_Problem details_
Extract, unchanged, each line of the listing below from its first line through the line that contains "COL = scene.collection", inclusive, and nothing else.

_Dataset excerpt_
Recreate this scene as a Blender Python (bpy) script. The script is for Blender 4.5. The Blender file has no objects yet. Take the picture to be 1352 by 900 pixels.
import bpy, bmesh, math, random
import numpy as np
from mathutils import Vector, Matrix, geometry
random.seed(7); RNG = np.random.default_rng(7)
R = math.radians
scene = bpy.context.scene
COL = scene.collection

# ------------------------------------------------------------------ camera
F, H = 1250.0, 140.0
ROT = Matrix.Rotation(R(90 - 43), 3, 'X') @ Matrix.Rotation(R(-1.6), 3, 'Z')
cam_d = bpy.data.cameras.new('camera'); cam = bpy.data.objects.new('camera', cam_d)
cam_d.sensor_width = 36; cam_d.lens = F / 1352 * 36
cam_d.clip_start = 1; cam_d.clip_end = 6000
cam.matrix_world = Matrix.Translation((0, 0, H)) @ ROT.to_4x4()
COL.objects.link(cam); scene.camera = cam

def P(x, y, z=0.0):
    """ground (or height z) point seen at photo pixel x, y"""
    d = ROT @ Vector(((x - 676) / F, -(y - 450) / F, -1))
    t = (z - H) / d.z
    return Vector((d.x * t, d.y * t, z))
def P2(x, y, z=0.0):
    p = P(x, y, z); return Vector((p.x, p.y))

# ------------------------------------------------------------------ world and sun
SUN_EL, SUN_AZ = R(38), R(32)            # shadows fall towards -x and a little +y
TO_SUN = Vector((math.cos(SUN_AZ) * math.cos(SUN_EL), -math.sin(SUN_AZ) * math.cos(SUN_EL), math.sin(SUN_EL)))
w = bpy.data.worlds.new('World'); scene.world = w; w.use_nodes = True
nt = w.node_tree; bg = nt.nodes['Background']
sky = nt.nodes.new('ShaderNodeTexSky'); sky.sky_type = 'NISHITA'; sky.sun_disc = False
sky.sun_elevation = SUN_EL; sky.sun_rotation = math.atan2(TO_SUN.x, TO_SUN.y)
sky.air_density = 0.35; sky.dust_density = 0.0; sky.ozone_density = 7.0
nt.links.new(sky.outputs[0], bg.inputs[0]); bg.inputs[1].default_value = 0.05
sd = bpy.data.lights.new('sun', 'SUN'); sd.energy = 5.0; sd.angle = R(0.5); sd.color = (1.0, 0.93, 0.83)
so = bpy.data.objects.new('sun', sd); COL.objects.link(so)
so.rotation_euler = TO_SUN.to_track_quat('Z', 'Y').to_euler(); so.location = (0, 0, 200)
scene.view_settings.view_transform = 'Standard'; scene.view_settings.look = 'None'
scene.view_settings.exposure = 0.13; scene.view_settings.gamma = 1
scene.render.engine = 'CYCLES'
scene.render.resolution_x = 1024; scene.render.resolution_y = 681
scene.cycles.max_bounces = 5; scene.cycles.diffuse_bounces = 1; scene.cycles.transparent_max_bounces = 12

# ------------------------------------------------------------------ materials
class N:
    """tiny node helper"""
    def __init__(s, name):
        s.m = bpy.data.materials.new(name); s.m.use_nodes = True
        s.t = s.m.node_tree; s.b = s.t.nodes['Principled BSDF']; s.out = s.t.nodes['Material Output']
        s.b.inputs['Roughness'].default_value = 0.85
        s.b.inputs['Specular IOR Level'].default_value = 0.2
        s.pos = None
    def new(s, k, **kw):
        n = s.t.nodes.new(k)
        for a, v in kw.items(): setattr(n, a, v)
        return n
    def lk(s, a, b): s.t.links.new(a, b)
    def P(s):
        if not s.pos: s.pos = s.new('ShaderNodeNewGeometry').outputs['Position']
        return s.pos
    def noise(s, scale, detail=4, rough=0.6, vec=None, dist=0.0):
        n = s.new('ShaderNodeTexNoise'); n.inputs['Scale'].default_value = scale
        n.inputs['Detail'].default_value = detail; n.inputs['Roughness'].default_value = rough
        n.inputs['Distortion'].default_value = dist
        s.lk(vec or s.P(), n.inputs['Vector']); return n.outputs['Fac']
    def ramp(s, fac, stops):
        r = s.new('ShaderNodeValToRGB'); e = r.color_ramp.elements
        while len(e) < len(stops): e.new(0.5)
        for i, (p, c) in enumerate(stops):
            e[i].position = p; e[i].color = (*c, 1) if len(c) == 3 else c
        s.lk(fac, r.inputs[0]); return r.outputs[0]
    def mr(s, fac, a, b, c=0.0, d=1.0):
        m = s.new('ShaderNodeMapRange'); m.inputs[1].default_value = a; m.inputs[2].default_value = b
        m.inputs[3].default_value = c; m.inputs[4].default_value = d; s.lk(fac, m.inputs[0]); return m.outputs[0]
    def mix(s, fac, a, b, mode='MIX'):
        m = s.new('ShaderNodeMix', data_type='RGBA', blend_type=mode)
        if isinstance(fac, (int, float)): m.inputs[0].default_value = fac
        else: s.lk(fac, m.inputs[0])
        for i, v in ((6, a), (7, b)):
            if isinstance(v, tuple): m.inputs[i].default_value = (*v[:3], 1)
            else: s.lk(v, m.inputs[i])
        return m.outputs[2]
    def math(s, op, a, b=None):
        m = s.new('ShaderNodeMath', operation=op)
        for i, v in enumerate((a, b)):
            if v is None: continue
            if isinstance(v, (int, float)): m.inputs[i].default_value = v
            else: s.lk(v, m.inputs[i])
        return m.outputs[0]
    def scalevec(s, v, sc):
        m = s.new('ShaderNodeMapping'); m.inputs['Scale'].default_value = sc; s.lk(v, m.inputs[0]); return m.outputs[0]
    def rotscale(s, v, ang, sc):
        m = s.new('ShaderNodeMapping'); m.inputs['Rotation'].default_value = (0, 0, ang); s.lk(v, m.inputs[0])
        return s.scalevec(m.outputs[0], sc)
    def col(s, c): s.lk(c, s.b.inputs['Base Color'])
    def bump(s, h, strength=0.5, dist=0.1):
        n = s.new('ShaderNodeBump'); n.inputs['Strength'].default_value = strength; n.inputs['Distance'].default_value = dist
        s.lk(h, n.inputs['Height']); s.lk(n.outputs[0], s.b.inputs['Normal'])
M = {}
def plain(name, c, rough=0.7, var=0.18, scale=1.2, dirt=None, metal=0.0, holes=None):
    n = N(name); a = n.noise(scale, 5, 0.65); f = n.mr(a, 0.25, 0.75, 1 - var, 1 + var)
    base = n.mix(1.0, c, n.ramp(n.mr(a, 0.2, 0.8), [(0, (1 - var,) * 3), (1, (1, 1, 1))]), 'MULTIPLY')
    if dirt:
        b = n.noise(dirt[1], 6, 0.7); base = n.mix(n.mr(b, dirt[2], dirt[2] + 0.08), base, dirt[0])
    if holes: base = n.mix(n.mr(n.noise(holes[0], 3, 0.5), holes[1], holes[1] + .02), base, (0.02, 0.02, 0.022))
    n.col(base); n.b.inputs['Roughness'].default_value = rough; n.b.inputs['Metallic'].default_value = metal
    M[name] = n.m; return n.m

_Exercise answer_
Recreate this scene as a Blender Python (bpy) script. The script is for Blender 4.5. The Blender file has no objects yet. Take the picture to be 1352 by 900 pixels.
import bpy, bmesh, math, random
import numpy as np
from mathutils import Vector, Matrix, geometry
random.seed(7); RNG = np.random.default_rng(7)
R = math.radians
scene = bpy.context.scene
COL = scene.collection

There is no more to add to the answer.